■ **INPUT**
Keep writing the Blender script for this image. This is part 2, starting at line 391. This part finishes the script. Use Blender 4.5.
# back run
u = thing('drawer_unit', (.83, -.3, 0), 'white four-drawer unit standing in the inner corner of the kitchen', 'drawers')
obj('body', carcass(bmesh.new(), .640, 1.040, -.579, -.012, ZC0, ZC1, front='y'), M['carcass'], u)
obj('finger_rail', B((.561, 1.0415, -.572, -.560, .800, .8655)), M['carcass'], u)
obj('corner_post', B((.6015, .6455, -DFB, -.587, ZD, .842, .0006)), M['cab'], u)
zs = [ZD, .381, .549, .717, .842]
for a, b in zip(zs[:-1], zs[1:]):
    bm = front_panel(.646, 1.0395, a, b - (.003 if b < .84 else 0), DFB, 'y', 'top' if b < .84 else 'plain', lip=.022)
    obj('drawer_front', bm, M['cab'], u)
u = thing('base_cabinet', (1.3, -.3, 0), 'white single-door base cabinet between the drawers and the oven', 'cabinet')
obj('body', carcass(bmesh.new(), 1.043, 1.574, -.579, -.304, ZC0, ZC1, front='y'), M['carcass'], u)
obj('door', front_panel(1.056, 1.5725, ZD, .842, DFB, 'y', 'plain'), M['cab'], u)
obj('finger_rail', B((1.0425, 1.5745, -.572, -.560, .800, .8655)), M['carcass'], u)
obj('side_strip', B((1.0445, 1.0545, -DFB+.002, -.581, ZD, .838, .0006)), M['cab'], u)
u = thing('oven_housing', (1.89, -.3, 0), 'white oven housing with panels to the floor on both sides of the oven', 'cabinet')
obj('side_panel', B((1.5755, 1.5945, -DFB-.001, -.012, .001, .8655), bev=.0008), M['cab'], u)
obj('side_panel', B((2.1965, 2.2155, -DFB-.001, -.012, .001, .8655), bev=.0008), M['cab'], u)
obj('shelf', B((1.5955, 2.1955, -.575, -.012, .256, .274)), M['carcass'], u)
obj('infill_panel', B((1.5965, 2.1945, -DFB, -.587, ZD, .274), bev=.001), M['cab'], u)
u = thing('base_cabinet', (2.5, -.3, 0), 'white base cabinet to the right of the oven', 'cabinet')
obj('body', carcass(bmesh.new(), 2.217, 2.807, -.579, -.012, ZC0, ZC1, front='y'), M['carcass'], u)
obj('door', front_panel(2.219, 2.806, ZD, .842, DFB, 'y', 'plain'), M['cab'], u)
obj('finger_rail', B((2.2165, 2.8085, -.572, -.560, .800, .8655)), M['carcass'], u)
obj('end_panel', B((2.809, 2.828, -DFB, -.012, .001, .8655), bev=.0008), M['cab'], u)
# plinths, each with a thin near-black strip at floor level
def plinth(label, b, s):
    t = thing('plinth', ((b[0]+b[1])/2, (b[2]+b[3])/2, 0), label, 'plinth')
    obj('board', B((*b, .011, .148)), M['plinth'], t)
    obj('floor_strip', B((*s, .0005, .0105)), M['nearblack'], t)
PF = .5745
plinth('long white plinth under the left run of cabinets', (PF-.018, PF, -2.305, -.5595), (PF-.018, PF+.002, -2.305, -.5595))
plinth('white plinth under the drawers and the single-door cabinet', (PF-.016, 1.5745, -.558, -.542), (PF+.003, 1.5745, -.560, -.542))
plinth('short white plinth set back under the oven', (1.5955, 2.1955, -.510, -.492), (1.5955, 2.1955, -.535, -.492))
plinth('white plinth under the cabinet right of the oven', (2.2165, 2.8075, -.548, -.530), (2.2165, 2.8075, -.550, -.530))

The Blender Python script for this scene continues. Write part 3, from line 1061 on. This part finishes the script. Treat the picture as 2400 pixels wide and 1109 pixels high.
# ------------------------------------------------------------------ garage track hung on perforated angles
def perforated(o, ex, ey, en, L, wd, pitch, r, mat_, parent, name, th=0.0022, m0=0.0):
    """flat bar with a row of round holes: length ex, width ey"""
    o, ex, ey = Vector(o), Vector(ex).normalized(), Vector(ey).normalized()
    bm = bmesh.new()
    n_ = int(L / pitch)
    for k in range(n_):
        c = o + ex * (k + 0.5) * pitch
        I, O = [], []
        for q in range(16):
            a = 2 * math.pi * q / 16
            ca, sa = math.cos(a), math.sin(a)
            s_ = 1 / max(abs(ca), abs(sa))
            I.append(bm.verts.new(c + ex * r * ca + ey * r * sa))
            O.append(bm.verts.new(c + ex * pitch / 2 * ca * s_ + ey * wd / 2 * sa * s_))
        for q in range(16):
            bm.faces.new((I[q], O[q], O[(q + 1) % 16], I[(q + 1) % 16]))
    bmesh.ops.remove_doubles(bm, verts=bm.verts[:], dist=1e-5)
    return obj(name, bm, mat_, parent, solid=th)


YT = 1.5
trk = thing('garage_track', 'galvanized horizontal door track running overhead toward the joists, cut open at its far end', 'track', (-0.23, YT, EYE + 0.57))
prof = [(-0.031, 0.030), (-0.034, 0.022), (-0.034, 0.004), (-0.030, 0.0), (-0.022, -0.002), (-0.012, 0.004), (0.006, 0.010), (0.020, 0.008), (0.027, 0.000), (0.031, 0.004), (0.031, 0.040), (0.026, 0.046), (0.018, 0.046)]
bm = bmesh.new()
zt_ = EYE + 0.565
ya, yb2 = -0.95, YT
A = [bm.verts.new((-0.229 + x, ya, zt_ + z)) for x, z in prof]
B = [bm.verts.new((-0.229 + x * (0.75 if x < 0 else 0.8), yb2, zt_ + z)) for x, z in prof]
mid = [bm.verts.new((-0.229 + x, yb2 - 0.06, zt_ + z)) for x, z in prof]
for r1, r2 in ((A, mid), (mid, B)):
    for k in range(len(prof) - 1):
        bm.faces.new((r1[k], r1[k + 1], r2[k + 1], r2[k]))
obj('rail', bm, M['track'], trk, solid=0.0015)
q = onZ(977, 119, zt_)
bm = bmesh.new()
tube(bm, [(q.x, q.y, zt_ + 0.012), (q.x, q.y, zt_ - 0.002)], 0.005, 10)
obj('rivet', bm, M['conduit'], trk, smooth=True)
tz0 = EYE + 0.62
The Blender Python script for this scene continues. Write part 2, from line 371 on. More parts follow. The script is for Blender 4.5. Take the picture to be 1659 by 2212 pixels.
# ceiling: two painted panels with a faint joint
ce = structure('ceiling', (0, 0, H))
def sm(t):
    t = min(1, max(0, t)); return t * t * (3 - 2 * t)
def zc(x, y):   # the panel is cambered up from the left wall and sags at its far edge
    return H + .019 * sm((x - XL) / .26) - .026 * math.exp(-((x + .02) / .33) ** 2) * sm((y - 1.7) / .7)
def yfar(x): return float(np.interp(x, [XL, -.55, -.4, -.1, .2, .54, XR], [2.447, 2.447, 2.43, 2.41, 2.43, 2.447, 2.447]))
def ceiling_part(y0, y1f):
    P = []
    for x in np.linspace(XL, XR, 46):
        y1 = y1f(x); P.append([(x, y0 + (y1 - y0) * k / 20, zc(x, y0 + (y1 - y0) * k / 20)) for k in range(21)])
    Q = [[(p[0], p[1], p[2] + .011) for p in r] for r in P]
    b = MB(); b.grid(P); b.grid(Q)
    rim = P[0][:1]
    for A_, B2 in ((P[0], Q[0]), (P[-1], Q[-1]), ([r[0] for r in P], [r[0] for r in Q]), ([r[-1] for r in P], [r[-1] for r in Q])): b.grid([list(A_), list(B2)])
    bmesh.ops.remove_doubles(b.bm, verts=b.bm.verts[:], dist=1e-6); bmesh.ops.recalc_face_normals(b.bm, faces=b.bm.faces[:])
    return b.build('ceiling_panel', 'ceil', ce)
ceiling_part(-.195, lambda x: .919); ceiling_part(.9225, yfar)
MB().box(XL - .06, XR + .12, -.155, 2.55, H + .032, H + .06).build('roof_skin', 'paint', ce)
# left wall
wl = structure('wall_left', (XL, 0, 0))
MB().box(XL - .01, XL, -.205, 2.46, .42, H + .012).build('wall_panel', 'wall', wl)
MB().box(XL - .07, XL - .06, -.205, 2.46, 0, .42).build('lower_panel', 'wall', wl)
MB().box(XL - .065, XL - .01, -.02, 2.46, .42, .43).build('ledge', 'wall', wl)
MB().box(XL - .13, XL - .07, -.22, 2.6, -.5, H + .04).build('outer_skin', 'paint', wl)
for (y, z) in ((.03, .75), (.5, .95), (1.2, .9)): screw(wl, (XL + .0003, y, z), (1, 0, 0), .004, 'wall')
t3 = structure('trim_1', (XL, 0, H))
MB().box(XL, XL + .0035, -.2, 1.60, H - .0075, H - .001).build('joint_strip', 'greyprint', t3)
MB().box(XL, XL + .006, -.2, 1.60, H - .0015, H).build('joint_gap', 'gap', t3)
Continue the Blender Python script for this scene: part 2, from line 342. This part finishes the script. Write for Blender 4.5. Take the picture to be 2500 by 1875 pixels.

■ **WHAT TO WORK ON**
Quote, without alteration, the final stretch of the entries: the line with "return b.build('ceiling_panel', 'ceil', ce)" onward to the last line.

■ **FINAL RESULT**
    return b.build('ceiling_panel', 'ceil', ce)
ceiling_part(-.195, lambda x: .919); ceiling_part(.9225, yfar)
MB().box(XL - .06, XR + .12, -.155, 2.55, H + .032, H + .06).build('roof_skin', 'paint', ce)
# left wall
wl = structure('wall_left', (XL, 0, 0))
MB().box(XL - .01, XL, -.205, 2.46, .42, H + .012).build('wall_panel', 'wall', wl)
MB().box(XL - .07, XL - .06, -.205, 2.46, 0, .42).build('lower_panel', 'wall', wl)
MB().box(XL - .065, XL - .01, -.02, 2.46, .42, .43).build('ledge', 'wall', wl)
MB().box(XL - .13, XL - .07, -.22, 2.6, -.5, H + .04).build('outer_skin', 'paint', wl)
for (y, z) in ((.03, .75), (.5, .95), (1.2, .9)): screw(wl, (XL + .0003, y, z), (1, 0, 0), .004, 'wall')
t3 = structure('trim_1', (XL, 0, H))
MB().box(XL, XL + .0035, -.2, 1.60, H - .0075, H - .001).build('joint_strip', 'greyprint', t3)
MB().box(XL, XL + .006, -.2, 1.60, H - .0015, H).build('joint_gap', 'gap', t3)
Continue the Blender Python script for this scene: part 2, from line 342. This part finishes the script. Write for Blender 4.5. Take the picture to be 2500 by 1875 pixels.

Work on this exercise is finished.